Artyom Uss was allowed to serve his house arrest in a villa in an upscale suburb south of Milan, where he was allowed Internet access and visitors and was required to wear an electronic monitoring bracelet. Italian police also checked in on him regularly.
On March 22, a court approved the U.S. extradition request. The following day, according to U.S. officials, Uss fled house arrest with the help of Jovancic and other identified people who “escorted Uss into a car and provided Uss with bolt cutters, which Uss used to remove his electronic ankle monitor and throw it out the window.”
Uss was then driven into Slovenia, Croatia, Bosnia and Herzegovina, before crossing into Serbia, where he later flew to Moscow, according to the indictment.
Jovancic, who was allegedly paid 50,000 euros for his services by Uss’s wife, had posed as a grocery delivery man to slip past guards.
Uss told Russian media in April that he was back in Russia.
“I am in Russia! In these past few particularly dramatic days, I had strong and reliable people by my side,” he was quoted as saying by the state news agency RIA Novosti on April 4.
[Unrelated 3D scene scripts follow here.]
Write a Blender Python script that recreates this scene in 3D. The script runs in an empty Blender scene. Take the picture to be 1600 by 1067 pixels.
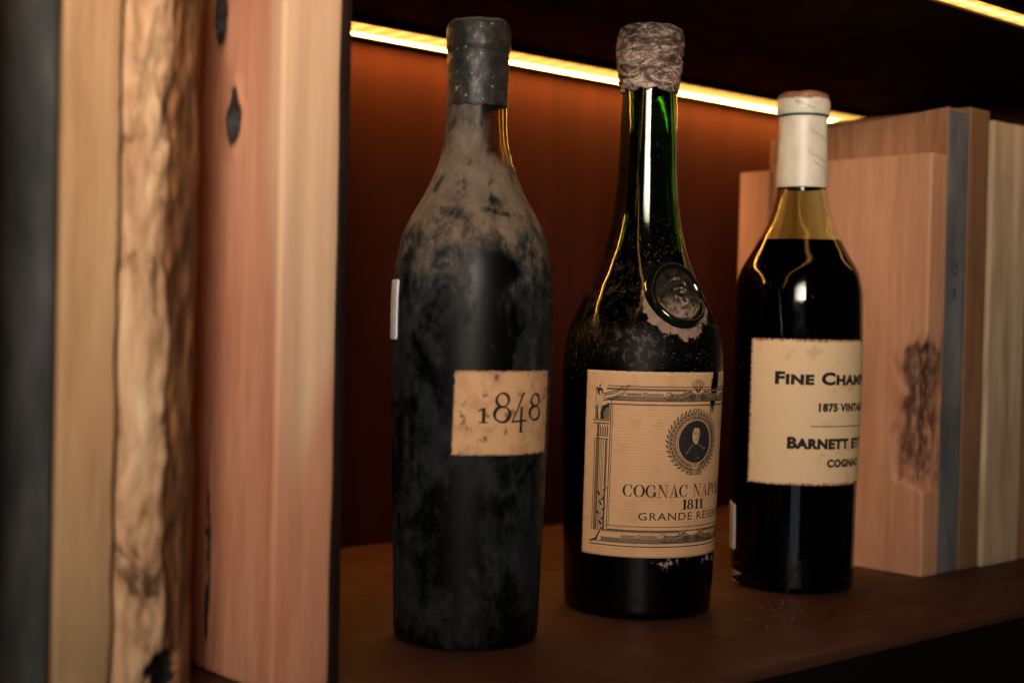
import bpy, bmesh, math, random
from mathutils import Vector, Matrix, noise
random.seed(7)
C = bpy.context.scene.collection
SC = bpy.context.scene
PI = math.pi

# ------------------------------------------------------------------ camera
cam_d = bpy.data.cameras.new("camera"); cam = bpy.data.objects.new("camera", cam_d); C.objects.link(cam)
RT, UP, FW = (0.7474, -0.6639, 0.0230), (-0.0064, 0.0274, 0.9996), (0.6643, 0.7473, -0.0162)
cam.matrix_world = Matrix(((RT[0], UP[0], -FW[0], 0), (RT[1], UP[1], -FW[1], 0), (RT[2], UP[2], -FW[2], 0.1536), (0, 0, 0, 1)))
cam_d.lens = 50; cam_d.sensor_width = 36; cam_d.clip_start = 0.02; cam_d.clip_end = 50
cam_d.dof.use_dof = True; cam_d.dof.focus_distance = 0.728; cam_d.dof.aperture_fstop = 5.6
cam_d.dof.aperture_blades = 9
SC.camera = cam
# ------------------------------------------------------------------ world, lamps, exposure
W = bpy.data.worlds.new("World"); SC.world = W; W.use_nodes = True
W.node_tree.nodes["Background"].inputs[0].default_value = (0.75, 0.85, 1.0, 1)
W.node_tree.nodes["Background"].inputs[1].default_value = 0.012
SC.view_settings.view_transform = 'Standard'; SC.view_settings.look = 'None'
SC.view_settings.exposure = 0; SC.view_settings.gamma = 1


def area_lamp(name, loc, target, sx, sy, power, color, spread=180):
    l = bpy.data.lights.new(name, 'AREA'); l.shape = 'RECTANGLE'; l.size = sx; l.size_y = sy
    l.energy = power; l.color = color; l.spread = math.radians(spread)
    o = bpy.data.objects.new(name, l); C.objects.link(o); o.location = loc
    o.rotation_euler = (Vector(target) - Vector(loc)).to_track_quat('-Z', 'Y').to_euler()
    return o


area_lamp("window_light", (-0.72, -0.62, 0.64), (0.30, 0.5, 0.455), 0.62, 0.60, 3.3, (1.0, 0.86, 0.72), 40)
area_lamp("floor_bounce_light", (-0.66, -0.66, -0.16), (0.55, 0.5, 0.1), 0.50, 0.30, 0.30, (0.80, 0.88, 1.0))  # added low lamp standing in for dim light reflected off the floor
SC.cycles.max_bounces = 10; SC.cycles.transmission_bounces = 10; SC.cycles.glossy_bounces = 5
SC.cycles.caustics_refractive = False; SC.cycles.caustics_reflective = False
SC.cycles.sample_clamp_indirect = 4.0


# ------------------------------------------------------------------ node helper
class Mat:
    def __init__(s, name):
        s.m = bpy.data.materials.new(name); s.m.use_nodes = True
        s.t = s.m.node_tree; s.t.nodes.clear()
        s.out = s.t.nodes.new('ShaderNodeOutputMaterial')

    def put(s, sock, v):
        if isinstance(v, bpy.types.NodeSocket): s.t.links.new(v, sock)
        elif isinstance(v, (tuple, list)) and len(v) == 3 and sock.type == 'RGBA': sock.default_value = (*v, 1)
        else: sock.default_value = v

    def n(s, typ, ins=None, **props):
        nd = s.t.nodes.new('ShaderNode' + typ)
        for k, v in props.items(): setattr(nd, k, v)
        for k, v in (ins or {}).items(): s.put(nd.inputs[k], v)
        return nd

    def obj(s, scale=(1, 1, 1), loc=(0, 0, 0)):
        tc = s.n('TexCoord')
        return s.n('Mapping', {'Vector': tc.outputs['Object'], 'Scale': scale, 'Location': loc}).outputs[0]

    def noise(s, vec, scale, detail=4, rough=0.55, dist=0.0):
        return s.n('TexNoise', {'Vector': vec, 'Scale': scale, 'Detail': detail, 'Roughness': rough, 'Distortion': dist}).outputs['Fac']

    def ramp(s, fac, stops, interp='LINEAR'):
        r = s.n('ValToRGB', {'Fac': fac}); cr = r.color_ramp; cr.interpolation = interp
        while len(cr.elements) < len(stops): cr.elements.new(0.5)
        for e, (p, c) in zip(cr.elements, stops):
            e.position = p; e.color = (*c, 1) if isinstance(c, (tuple, list)) else (c, c, c, 1)
        return r.outputs['Color']

    def math(s, op, a, b=0.0, clamp=False):
        m = s.n('Math', {0: a, 1: b}, operation=op, use_clamp=clamp); return m.outputs[0]

    def rng(s, v, a, b, c=0.0, d=1.0, smooth=True):
        return s.n('MapRange', {'Value': v, 'From Min': a, 'From Max': b, 'To Min': c, 'To Max': d},
                   interpolation_type='SMOOTHSTEP' if smooth else 'LINEAR').outputs['Result']

    def mix(s, f, a, b, blend='MIX'):
        m = s.n('Mix', data_type='RGBA', blend_type=blend)
        s.put(m.inputs[0], f); s.put(m.inputs[6], a); s.put(m.inputs[7], b); return m.outputs[2]

    def attr(s, name):
        return s.n('Attribute', attribute_name=name).outputs['Fac']

    def bump(s, h, strength=0.3, dist=0.001):
        return s.n('Bump', {'Height': h, 'Strength': strength, 'Distance': dist}).outputs[0]

    def sep(s, vec):
        return s.n('SeparateXYZ', {0: vec}).outputs

    def bsdf(s, **k):
        b = s.n('BsdfPrincipled'); names = {'base': 'Base Color', 'rough': 'Roughness', 'metal': 'Metallic', 'normal': 'Normal', 'trans': 'Transmission Weight', 'ior': 'IOR', 'spec': 'Specular IOR Level', 'emc': 'Emission Color', 'ems': 'Emission Strength', 'coat': 'Coat Weight', 'coatr': 'Coat Roughness'}
        for kk, v in k.items(): s.put(b.inputs[names[kk]], v)
        return b.outputs[0]

    def end(s, sh):
        s.t.links.new(sh, s.out.inputs[0]); return s.m


def wood(name, c_dark, c_mid, c_light, loc=(0, 0, 0), grain=60, rough=0.65, bump=0.25, spec=0.3, ring=14, mask_col=None, streak=None, extra=None):
    """straight vertical grain: fine fibres, broad bands, optional dark cavity colour from the 'mask' attribute"""
    m = Mat(name)
    v = m.obj((1, 1, 0.10), loc)
    big = m.noise(v, ring, 3, 0.5, 1.4)
    fine = m.noise(m.obj((1, 1, 0.05), loc), grain * 7, 5, 0.65, 0.3)
    mid = m.noise(m.obj((1, 1, 0.075), loc), grain * 1.8, 5, 0.65, 0.9)
    f = m.math('ADD', m.math('MULTIPLY', big, 0.42), m.math('ADD', m.math('MULTIPLY', mid, 0.33), m.math('MULTIPLY', fine, 0.25)))
    col = m.ramp(f, [(0.405, c_dark), (0.5, c_mid), (0.595, c_light)])
    blot = m.noise(m.obj((1, 1, 0.5), loc), 22, 4, 0.6)
    col = m.mix(m.rng(blot, 0.35, 0.75, 0, 0.35), col, c_dark)
    if extra: col = extra(m, col)
    hgt = m.math('ADD', fine, m.math('MULTIPLY', mid, 0.6))
    rg = m.rng(mid, 0.3, 0.7, rough - 0.08, rough + 0.1)
    if mask_col:
        a = m.attr('mask'); nz = m.noise(m.obj((1, 1, 0.6)), 180, 5, 0.7)
        aa = m.rng(m.math('ADD', a, m.math('MULTIPLY', m.math('SUBTRACT', nz, 0.5), 0.5)), 0.45, 0.85)
        col = m.mix(m.rng(a, 0.02, 0.6, 0, 0.6), col, (0.26, 0.105, 0.055))
        col = m.mix(aa, col, m.ramp(nz, [(0.35, mask_col[0]), (0.6, mask_col[1]), (0.75, mask_col[2])]))
    return m.end(m.bsdf(base=col, rough=rg, spec=spec, normal=m.bump(hgt, bump, 0.0006)))


# ------------------------------------------------------------------ object helpers
def link(name, me, mat=None, parent=None, smooth=True, loc=None):
    o = bpy.data.objects.new(name, me); C.objects.link(o)
    if mat: me.materials.append(mat)
    if parent: o.parent = parent
    if loc: o.location = loc
    if smooth: me.polygons.foreach_set('use_smooth', [True] * len(me.polygons))
    me.update(); return o


def from_bm(name, bm, mat=None, parent=None, smooth=True, loc=None):
    me = bpy.data.meshes.new(name); bm.to_mesh(me); bm.free()
    return link(name, me, mat, parent, smooth, loc)


def tag(o, label, cat, group=None, kind=None):
    o['label'] = label; o['category'] = cat
    if group: o['group'] = group
    if kind: o['kind'] = kind
    return o


def empty(name, loc, rz=0.0):
    o = bpy.data.objects.new(name, None); C.objects.link(o); o.location = loc; o.rotation_euler = (0, 0, rz)
    o.empty_display_size = 0.02; return o


def axis_list(a, b, step, r):
    n = max(2, int(round((b - a - 2 * r) / step)))
    core = [a + r + (b - a - 2 * r) * i / n for i in range(n + 1)]
    e = [r * (1 - math.cos(t)) for t in (0.0, 0.55, 1.05)]
    return [a + q for q in e] + core + [b - q for q in reversed(e)]


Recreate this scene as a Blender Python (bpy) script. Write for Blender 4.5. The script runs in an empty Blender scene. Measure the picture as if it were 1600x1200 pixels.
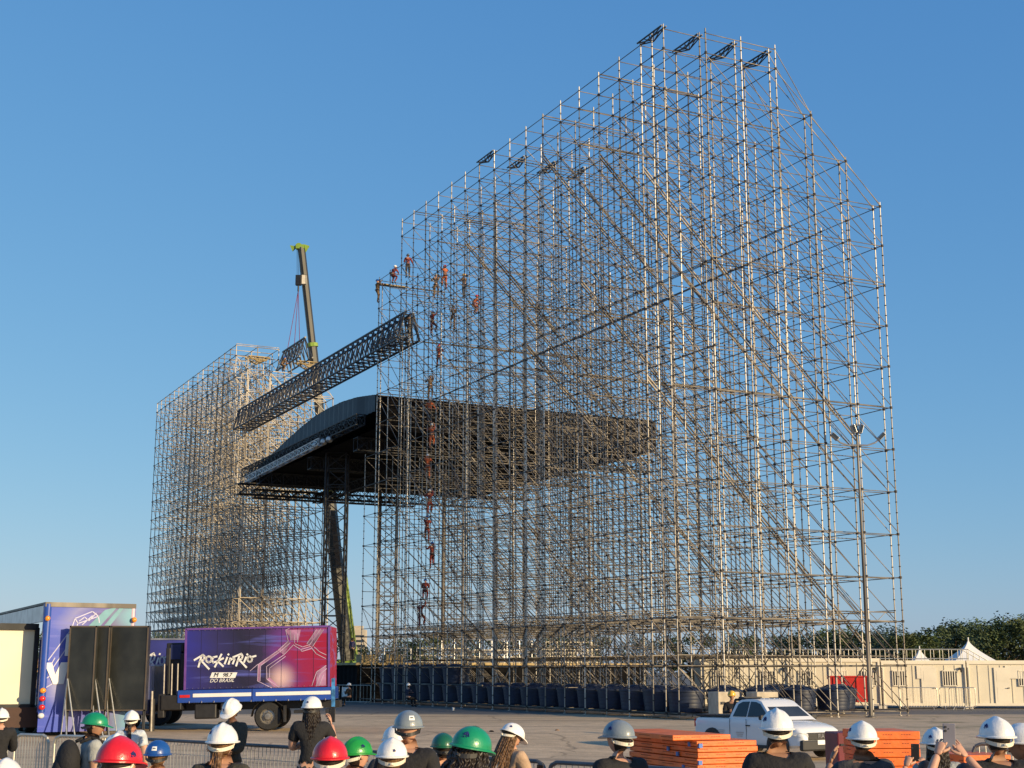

“The Italian court, whose impartiality I initially counted on, demonstrated its obvious political bias. Unfortunately, it is ready to buckle under the pressure of U.S. authorities.”
At a news conference in Milan on December 6, Italian prosecutors provided more details of Uss’s escape, and identified four other alleged accomplices. Italian media said the names were Jovancic’s son, Boris; a Slovenian man named Matej Janezic; and two Serbian men, Srdjan Lolic and Nebojsa Illic.
The Milan prosecutor’s office could not be immediately reached for further comment.
Uss’s escape prompted outrage from U.S. authorities and among some Italian officials, as well, who questioned why a person known for a high risk of flight would be allowed house arrest.
“The case is quite serious,” Italian Prime Minister Giorgina Meloni said in April when she was questioned by reporters about the escape. “There are certainly anomalies. I think the main anomaly is the (court’s decision) to keep him under house arrest with questionable reasons and to maintain the decision even when there was a decision on extradition.”
On December 5, the day after the indictment against Jovancic was unsealed, the U.S. State Department announced a $7 million reward for information leading to the arrest or conviction of Uss.